Insisto. Qué le ocurre al hombre. Por qué elige el mal en lugar del bien. Que ciclón de fuego maligno abrasa las entrañas de los terroristas. Qué negra y sombría ofuscación les provoca el deseo de terminar la guerra de Siria en un baño de sangre. Me da igual que sean terroristas chechenos, turcos, yihadistas, musulmanes, norteamericanos, Al-Qaeda.

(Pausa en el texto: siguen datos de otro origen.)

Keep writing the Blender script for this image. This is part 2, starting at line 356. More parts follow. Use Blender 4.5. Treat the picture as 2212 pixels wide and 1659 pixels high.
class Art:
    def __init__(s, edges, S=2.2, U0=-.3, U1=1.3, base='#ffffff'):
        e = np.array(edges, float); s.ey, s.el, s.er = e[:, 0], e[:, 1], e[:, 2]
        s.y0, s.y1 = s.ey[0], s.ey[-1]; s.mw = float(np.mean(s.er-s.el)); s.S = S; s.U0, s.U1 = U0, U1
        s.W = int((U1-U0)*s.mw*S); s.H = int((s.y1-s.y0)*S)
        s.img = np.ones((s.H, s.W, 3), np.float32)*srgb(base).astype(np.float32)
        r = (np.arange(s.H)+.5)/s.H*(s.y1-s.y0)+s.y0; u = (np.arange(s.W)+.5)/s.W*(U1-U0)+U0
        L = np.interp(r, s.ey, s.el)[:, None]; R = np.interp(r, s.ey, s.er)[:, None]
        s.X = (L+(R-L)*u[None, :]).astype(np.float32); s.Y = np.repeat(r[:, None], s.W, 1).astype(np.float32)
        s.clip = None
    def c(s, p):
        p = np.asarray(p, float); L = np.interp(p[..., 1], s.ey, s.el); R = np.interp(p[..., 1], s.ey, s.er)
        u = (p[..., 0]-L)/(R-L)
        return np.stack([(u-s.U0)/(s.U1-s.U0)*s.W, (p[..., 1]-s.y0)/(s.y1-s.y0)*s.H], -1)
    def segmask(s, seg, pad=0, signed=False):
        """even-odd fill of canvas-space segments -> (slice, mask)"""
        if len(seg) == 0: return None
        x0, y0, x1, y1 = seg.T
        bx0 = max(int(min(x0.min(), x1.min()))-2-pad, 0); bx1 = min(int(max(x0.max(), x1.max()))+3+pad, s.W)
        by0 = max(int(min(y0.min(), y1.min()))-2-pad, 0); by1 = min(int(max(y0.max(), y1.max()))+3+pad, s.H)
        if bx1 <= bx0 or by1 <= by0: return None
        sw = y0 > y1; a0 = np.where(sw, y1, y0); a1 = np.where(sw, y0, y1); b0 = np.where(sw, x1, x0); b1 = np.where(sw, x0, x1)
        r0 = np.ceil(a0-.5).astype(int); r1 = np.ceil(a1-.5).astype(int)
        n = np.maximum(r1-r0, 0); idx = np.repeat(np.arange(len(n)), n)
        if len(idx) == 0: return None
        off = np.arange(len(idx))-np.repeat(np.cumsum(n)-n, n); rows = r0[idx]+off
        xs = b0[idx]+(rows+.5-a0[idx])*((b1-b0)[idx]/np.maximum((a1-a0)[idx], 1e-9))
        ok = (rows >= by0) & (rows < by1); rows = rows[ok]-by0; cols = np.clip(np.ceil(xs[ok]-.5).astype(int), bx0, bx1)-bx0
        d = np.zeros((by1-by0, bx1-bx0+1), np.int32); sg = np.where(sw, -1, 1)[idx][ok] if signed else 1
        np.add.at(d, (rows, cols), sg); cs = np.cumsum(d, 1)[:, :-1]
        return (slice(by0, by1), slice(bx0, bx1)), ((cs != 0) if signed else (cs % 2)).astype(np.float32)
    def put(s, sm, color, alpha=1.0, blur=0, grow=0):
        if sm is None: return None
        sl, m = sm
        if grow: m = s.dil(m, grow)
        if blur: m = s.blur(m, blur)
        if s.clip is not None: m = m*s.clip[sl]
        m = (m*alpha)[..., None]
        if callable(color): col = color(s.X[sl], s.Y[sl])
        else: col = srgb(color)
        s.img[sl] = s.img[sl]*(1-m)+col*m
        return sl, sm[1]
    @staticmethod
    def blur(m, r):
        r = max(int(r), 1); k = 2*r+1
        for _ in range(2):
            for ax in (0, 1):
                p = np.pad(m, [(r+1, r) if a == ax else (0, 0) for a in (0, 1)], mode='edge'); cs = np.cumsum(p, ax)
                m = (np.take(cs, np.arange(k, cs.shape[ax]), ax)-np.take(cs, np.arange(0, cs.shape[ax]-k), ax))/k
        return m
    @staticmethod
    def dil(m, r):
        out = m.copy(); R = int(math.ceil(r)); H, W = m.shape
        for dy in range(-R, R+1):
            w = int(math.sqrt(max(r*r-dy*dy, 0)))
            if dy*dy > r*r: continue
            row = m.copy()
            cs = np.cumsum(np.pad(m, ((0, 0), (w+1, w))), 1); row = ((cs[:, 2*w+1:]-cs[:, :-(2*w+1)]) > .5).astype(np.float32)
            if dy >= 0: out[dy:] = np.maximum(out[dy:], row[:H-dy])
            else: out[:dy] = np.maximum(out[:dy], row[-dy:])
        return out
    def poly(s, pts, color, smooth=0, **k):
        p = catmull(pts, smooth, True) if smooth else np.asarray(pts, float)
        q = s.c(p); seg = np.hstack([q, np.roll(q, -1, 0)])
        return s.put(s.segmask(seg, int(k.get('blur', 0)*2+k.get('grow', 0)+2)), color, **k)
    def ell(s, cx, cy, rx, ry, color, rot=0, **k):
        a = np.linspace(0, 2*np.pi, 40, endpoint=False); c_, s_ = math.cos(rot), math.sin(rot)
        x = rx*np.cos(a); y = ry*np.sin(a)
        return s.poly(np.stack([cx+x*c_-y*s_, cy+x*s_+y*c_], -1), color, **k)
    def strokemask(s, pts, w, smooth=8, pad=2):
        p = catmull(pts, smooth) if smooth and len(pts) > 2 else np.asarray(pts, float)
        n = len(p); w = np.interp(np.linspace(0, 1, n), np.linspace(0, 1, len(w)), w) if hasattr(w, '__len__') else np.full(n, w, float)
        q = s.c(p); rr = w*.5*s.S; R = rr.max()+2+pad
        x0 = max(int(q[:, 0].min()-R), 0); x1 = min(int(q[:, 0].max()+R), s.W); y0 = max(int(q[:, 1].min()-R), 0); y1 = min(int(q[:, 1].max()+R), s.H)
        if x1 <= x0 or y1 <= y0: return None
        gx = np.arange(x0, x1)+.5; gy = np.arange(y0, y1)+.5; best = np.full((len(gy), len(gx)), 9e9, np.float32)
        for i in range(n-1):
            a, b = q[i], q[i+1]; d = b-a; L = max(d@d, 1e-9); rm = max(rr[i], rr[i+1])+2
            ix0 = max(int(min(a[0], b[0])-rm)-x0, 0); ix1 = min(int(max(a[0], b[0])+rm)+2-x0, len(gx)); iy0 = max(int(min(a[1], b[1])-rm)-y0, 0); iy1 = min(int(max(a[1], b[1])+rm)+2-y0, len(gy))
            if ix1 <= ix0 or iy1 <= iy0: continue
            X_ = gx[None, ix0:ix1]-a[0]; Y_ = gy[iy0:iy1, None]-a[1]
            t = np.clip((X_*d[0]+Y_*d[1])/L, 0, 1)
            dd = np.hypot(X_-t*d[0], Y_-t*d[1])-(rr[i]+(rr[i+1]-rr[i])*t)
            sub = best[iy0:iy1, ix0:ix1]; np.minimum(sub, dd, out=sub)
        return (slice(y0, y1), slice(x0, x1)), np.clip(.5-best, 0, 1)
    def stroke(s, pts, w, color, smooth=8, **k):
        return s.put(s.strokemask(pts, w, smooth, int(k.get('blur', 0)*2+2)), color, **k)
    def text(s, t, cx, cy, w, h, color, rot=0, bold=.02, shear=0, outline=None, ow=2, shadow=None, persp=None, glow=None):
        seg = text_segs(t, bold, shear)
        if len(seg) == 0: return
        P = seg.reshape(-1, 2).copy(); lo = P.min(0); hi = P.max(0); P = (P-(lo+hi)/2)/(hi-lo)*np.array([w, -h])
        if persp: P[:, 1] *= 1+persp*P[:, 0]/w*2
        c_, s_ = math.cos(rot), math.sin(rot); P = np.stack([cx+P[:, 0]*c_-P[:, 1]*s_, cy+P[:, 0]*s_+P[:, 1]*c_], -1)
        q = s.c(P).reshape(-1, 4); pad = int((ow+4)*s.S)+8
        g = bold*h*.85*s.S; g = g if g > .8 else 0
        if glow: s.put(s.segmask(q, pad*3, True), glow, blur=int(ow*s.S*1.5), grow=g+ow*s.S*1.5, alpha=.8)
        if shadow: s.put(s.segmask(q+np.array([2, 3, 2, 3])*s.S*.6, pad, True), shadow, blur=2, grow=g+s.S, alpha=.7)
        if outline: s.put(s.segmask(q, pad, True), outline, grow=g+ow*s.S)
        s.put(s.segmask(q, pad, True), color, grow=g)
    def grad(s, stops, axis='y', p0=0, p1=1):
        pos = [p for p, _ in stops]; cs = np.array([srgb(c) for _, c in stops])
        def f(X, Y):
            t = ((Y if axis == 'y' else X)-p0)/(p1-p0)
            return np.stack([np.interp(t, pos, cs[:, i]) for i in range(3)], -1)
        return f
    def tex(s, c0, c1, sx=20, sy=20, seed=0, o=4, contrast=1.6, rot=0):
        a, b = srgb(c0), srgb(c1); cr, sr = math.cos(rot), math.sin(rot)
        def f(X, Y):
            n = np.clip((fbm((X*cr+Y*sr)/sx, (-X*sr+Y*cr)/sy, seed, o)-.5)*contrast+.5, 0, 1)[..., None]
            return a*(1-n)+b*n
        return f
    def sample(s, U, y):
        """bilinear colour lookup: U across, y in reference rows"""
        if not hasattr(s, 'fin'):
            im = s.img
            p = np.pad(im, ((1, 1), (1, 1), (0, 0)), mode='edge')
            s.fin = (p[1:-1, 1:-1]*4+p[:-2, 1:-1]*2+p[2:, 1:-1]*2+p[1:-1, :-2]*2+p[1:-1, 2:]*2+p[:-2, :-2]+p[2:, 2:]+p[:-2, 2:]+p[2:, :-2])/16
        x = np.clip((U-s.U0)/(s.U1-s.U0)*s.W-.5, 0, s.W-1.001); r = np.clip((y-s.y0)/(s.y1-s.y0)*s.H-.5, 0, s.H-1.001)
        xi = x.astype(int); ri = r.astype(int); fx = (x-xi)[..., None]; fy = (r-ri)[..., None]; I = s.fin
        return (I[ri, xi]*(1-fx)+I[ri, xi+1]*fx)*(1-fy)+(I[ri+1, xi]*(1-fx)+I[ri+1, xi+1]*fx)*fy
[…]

Es inquietante, la pregunta. ¿Dónde se esconde el mal? Casi siempre se ignora, también en los pequeños aconteceres. Leo que decenas de alcaldes del PSC quitarán la bandera española en la Diada. ¿Eso es bueno o malo? ¿Es un bien o un mal la bandera? ¿Cómo un pedazo de tela (un símbolo no más, en el sentido icónico del término) concita tantas pasiones, a favor o en contra? Pienso que el hombre no siente real, íntima, individualmente tal devoción a la bandera sino que hay ‘alguien’ que lo incita a amar por encima de todo una bandera, a odiar por encima de todo otra bandera. ¿Dónde radica el mal, en el odio exacerbado o en el amor incontrolado? Por amor a una bandera se mata; por odio a una bandera se mata. Que alguien me diga qué importa el amor, en este caso, si su defensa conlleva el odio, la destrucción, la muerte de otros seres humanos. O en qué se diferencia ese sentimiento del que mata y destruye impulsado por el odio a otra bandera. El amor y el odio confluyen, se equiparan el bien y el mal.
Los ocultos y turbios intereses personales de aquellos que rigen los destinos de los hombres han extendido el mal por el mundo, una sombra gigante y turbadora como la negra silueta del diablo, el Leviatán político de Thomas Hobbes.